On peut alors imaginer deux cas théoriques de situations, chaque situation réelle de l'auditeur étant situées entre ces deux limites :

soit l'auditeur est un musicologue, un passionné, voire un initié, qui comprend déjà tout à la personnalité du musicien, et qui, éventuellement, s'identifie à lui ;

soit, préalablement à l'écoute de l'œuvre, aucune base culturelle commune n'existe. Toute communication serait impossible. Espérons cependant qu'il subsiste un fond commun d'humanité, ne serait-ce que le désir de découverte de l'autre.

Dans le premier cas, le message musical, bien qu'éventuellement hermétique pour les non-initiés, va réveiller immédiatement une plénitude de sentiments de profonde compréhension.

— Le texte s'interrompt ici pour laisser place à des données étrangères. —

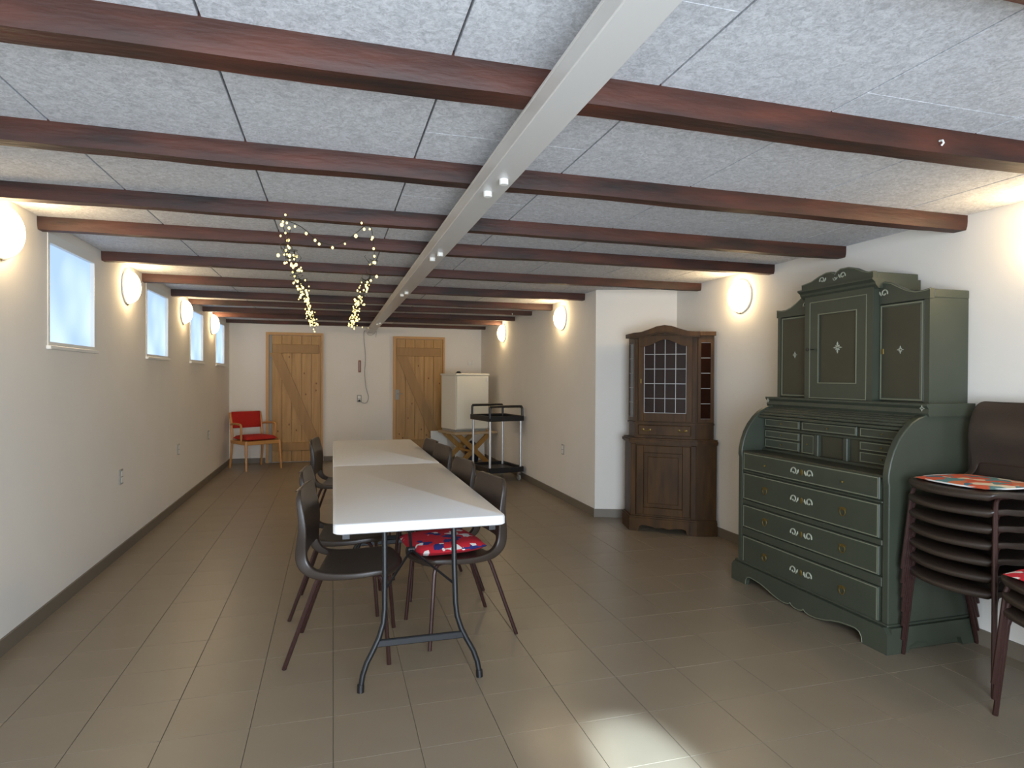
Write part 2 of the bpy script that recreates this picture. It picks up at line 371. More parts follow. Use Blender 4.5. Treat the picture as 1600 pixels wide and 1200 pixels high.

Dans le second cas, il est nécessaire que le message soit «autoporteur », c’est-à-dire que le musicien doit prendre soin de transmettre aussi les clés de son propre imaginaire. Il y a beaucoup de méthodes possibles, par exemple :

la pédagogie : associer la musique à une histoire, un mythe, ou un thème universel que l'auditeur associera à ce qu'il entend (Pierre et le loup, Carmen, Tableaux d'une exposition, les murmures de la forêt, ...) ;

la persuasion : progression et variations à partir de formants élémentaires, puis de plus en plus élaborés (musique minimaliste, ...) ; cette méthode peut être à l'initiative de l'auditeur lui-même, qui peut réécouter plusieurs fois l'œuvre et s'en imprégner progressivement ;

l'association avec une autre forme d'expression : le texte chanté, la danse, le spectacle.